PROBLEM DESCRIPTION> Every line that contains the word "from" should be copied out.

DATA LINES>
* * *
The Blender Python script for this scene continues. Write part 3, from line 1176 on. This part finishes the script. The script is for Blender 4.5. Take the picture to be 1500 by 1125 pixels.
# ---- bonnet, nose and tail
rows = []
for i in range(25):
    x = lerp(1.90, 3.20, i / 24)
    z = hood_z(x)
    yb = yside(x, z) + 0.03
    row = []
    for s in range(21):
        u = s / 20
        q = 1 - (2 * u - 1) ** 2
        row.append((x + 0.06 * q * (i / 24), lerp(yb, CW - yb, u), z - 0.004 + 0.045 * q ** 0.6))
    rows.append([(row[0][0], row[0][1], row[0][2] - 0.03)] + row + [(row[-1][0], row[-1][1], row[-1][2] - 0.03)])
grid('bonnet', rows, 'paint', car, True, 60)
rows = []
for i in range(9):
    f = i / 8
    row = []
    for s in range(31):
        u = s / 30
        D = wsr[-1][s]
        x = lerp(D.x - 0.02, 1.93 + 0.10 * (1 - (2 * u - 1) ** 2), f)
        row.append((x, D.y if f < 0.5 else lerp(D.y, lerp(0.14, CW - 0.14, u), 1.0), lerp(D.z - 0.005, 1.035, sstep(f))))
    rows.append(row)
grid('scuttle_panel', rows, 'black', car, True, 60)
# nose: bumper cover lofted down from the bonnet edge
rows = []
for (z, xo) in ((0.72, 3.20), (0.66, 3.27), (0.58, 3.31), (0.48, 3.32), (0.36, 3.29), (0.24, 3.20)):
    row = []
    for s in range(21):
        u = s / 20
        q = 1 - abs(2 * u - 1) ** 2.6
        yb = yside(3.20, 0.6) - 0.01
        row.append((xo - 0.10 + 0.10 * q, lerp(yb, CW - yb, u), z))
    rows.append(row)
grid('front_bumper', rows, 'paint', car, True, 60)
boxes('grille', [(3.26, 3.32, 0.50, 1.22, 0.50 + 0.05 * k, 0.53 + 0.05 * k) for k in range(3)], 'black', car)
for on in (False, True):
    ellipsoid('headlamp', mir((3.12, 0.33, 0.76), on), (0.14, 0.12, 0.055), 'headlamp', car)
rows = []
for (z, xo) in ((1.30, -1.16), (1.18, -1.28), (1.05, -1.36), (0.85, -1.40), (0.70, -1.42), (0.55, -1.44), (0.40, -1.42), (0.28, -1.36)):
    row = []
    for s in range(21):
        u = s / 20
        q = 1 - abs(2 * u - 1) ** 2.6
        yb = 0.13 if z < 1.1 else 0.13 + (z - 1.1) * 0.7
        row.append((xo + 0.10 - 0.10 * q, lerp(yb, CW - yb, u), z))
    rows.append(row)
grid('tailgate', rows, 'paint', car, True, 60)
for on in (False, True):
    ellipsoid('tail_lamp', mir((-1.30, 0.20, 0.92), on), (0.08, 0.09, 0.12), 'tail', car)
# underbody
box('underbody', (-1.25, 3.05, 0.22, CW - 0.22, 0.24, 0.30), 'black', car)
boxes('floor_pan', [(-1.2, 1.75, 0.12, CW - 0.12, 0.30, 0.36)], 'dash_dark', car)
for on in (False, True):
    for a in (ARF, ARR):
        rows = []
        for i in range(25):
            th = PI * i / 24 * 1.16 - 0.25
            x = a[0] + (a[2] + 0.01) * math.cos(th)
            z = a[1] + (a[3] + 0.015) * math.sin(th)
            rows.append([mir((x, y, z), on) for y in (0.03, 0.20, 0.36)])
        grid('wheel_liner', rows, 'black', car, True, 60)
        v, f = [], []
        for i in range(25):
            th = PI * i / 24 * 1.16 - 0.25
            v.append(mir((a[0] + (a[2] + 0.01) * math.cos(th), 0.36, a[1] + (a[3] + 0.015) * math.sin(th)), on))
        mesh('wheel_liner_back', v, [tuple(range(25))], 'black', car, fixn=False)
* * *
TASK RESPONSE>
The Blender Python script for this scene continues. Write part 3, from line 1176 on. This part finishes the script. The script is for Blender 4.5. Take the picture to be 1500 by 1125 pixels.
# nose: bumper cover lofted down from the bonnet edge